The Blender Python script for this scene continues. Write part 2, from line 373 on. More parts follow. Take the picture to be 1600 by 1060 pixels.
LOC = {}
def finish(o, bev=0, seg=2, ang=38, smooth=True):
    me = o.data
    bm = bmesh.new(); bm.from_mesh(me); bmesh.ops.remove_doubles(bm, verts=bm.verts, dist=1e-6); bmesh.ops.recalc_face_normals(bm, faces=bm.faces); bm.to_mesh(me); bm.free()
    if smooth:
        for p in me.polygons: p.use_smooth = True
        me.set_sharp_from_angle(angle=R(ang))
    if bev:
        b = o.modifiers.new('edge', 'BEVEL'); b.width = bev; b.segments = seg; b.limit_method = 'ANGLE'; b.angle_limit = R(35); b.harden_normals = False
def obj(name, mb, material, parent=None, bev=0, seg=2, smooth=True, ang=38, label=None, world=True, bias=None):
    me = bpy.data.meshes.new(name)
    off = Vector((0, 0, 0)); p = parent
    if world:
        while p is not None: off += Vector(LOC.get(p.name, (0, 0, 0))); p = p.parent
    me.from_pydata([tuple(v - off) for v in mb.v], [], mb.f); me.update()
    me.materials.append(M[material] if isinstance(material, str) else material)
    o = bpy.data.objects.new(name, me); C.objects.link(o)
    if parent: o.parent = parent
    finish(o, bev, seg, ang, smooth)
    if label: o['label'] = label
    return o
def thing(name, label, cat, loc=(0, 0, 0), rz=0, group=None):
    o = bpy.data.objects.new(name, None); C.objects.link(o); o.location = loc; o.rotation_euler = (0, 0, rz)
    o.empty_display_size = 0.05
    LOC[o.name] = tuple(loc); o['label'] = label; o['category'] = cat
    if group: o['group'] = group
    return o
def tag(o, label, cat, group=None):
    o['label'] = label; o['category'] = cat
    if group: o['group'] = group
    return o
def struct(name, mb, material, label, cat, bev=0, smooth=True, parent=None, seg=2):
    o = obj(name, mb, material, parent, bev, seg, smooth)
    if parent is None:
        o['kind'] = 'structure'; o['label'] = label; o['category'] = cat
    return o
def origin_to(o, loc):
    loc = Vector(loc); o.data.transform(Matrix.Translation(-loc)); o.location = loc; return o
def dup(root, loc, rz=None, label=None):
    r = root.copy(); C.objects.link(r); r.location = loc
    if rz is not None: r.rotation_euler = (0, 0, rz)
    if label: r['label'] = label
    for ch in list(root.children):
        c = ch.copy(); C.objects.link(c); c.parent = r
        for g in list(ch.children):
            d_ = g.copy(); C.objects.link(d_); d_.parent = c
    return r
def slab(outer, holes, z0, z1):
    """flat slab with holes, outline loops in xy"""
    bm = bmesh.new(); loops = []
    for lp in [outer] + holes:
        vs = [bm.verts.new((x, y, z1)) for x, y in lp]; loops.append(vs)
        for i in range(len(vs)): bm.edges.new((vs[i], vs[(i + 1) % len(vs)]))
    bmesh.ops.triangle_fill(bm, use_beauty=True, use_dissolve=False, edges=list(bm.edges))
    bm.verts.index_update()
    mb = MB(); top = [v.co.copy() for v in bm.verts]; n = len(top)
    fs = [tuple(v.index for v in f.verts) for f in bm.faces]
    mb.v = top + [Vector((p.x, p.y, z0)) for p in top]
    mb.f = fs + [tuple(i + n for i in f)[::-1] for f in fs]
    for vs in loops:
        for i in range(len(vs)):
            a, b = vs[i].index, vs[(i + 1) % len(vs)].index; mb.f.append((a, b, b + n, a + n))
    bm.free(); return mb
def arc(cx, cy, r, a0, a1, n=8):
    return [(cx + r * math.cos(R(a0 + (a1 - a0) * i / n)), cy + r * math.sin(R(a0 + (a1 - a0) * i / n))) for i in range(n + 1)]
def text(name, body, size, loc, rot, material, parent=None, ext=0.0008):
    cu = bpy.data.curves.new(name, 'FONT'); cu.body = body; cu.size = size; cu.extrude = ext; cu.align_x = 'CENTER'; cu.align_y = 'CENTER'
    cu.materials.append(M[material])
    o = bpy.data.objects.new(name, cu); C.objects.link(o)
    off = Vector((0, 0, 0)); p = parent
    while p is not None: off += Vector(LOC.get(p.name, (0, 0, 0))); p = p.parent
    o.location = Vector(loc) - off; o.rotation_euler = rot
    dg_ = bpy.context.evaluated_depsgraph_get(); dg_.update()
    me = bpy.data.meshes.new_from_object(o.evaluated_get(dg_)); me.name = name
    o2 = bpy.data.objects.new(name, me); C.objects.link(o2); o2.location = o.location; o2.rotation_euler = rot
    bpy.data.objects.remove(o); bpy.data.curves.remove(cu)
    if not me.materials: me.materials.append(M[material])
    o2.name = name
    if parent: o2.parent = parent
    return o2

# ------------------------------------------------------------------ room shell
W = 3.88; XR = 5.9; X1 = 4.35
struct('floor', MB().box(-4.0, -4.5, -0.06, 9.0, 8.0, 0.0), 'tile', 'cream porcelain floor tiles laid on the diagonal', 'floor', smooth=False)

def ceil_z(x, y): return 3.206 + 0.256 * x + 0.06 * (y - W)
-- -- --
Your task: Your task is to return the full listing exactly as it was given.

The answer:
The Blender Python script for this scene continues. Write part 2, from line 373 on. More parts follow. Take the picture to be 1600 by 1060 pixels.
LOC = {}
def finish(o, bev=0, seg=2, ang=38, smooth=True):
    me = o.data
    bm = bmesh.new(); bm.from_mesh(me); bmesh.ops.remove_doubles(bm, verts=bm.verts, dist=1e-6); bmesh.ops.recalc_face_normals(bm, faces=bm.faces); bm.to_mesh(me); bm.free()
    if smooth:
        for p in me.polygons: p.use_smooth = True
        me.set_sharp_from_angle(angle=R(ang))
    if bev:
        b = o.modifiers.new('edge', 'BEVEL'); b.width = bev; b.segments = seg; b.limit_method = 'ANGLE'; b.angle_limit = R(35); b.harden_normals = False
def obj(name, mb, material, parent=None, bev=0, seg=2, smooth=True, ang=38, label=None, world=True, bias=None):
    me = bpy.data.meshes.new(name)
    off = Vector((0, 0, 0)); p = parent
    if world:
        while p is not None: off += Vector(LOC.get(p.name, (0, 0, 0))); p = p.parent
    me.from_pydata([tuple(v - off) for v in mb.v], [], mb.f); me.update()
    me.materials.append(M[material] if isinstance(material, str) else material)
    o = bpy.data.objects.new(name, me); C.objects.link(o)
    if parent: o.parent = parent
    finish(o, bev, seg, ang, smooth)
    if label: o['label'] = label
    return o
def thing(name, label, cat, loc=(0, 0, 0), rz=0, group=None):
    o = bpy.data.objects.new(name, None); C.objects.link(o); o.location = loc; o.rotation_euler = (0, 0, rz)
    o.empty_display_size = 0.05
    LOC[o.name] = tuple(loc); o['label'] = label; o['category'] = cat
    if group: o['group'] = group
    return o
def tag(o, label, cat, group=None):
    o['label'] = label; o['category'] = cat
    if group: o['group'] = group
    return o
def struct(name, mb, material, label, cat, bev=0, smooth=True, parent=None, seg=2):
    o = obj(name, mb, material, parent, bev, seg, smooth)
    if parent is None:
        o['kind'] = 'structure'; o['label'] = label; o['category'] = cat
    return o
def origin_to(o, loc):
    loc = Vector(loc); o.data.transform(Matrix.Translation(-loc)); o.location = loc; return o
def dup(root, loc, rz=None, label=None):
    r = root.copy(); C.objects.link(r); r.location = loc
    if rz is not None: r.rotation_euler = (0, 0, rz)
    if label: r['label'] = label
    for ch in list(root.children):
        c = ch.copy(); C.objects.link(c); c.parent = r
        for g in list(ch.children):
            d_ = g.copy(); C.objects.link(d_); d_.parent = c
    return r
def slab(outer, holes, z0, z1):
    """flat slab with holes, outline loops in xy"""
    bm = bmesh.new(); loops = []
    for lp in [outer] + holes:
        vs = [bm.verts.new((x, y, z1)) for x, y in lp]; loops.append(vs)
        for i in range(len(vs)): bm.edges.new((vs[i], vs[(i + 1) % len(vs)]))
    bmesh.ops.triangle_fill(bm, use_beauty=True, use_dissolve=False, edges=list(bm.edges))
    bm.verts.index_update()
    mb = MB(); top = [v.co.copy() for v in bm.verts]; n = len(top)
    fs = [tuple(v.index for v in f.verts) for f in bm.faces]
    mb.v = top + [Vector((p.x, p.y, z0)) for p in top]
    mb.f = fs + [tuple(i + n for i in f)[::-1] for f in fs]
    for vs in loops:
        for i in range(len(vs)):
            a, b = vs[i].index, vs[(i + 1) % len(vs)].index; mb.f.append((a, b, b + n, a + n))
    bm.free(); return mb
def arc(cx, cy, r, a0, a1, n=8):
    return [(cx + r * math.cos(R(a0 + (a1 - a0) * i / n)), cy + r * math.sin(R(a0 + (a1 - a0) * i / n))) for i in range(n + 1)]
def text(name, body, size, loc, rot, material, parent=None, ext=0.0008):
    cu = bpy.data.curves.new(name, 'FONT'); cu.body = body; cu.size = size; cu.extrude = ext; cu.align_x = 'CENTER'; cu.align_y = 'CENTER'
    cu.materials.append(M[material])
    o = bpy.data.objects.new(name, cu); C.objects.link(o)
    off = Vector((0, 0, 0)); p = parent
    while p is not None: off += Vector(LOC.get(p.name, (0, 0, 0))); p = p.parent
    o.location = Vector(loc) - off; o.rotation_euler = rot
    dg_ = bpy.context.evaluated_depsgraph_get(); dg_.update()
    me = bpy.data.meshes.new_from_object(o.evaluated_get(dg_)); me.name = name
    o2 = bpy.data.objects.new(name, me); C.objects.link(o2); o2.location = o.location; o2.rotation_euler = rot
    bpy.data.objects.remove(o); bpy.data.curves.remove(cu)
    if not me.materials: me.materials.append(M[material])
    o2.name = name
    if parent: o2.parent = parent
    return o2

# ------------------------------------------------------------------ room shell
W = 3.88; XR = 5.9; X1 = 4.35
struct('floor', MB().box(-4.0, -4.5, -0.06, 9.0, 8.0, 0.0), 'tile', 'cream porcelain floor tiles laid on the diagonal', 'floor', smooth=False)

def ceil_z(x, y): return 3.206 + 0.256 * x + 0.06 * (y - W)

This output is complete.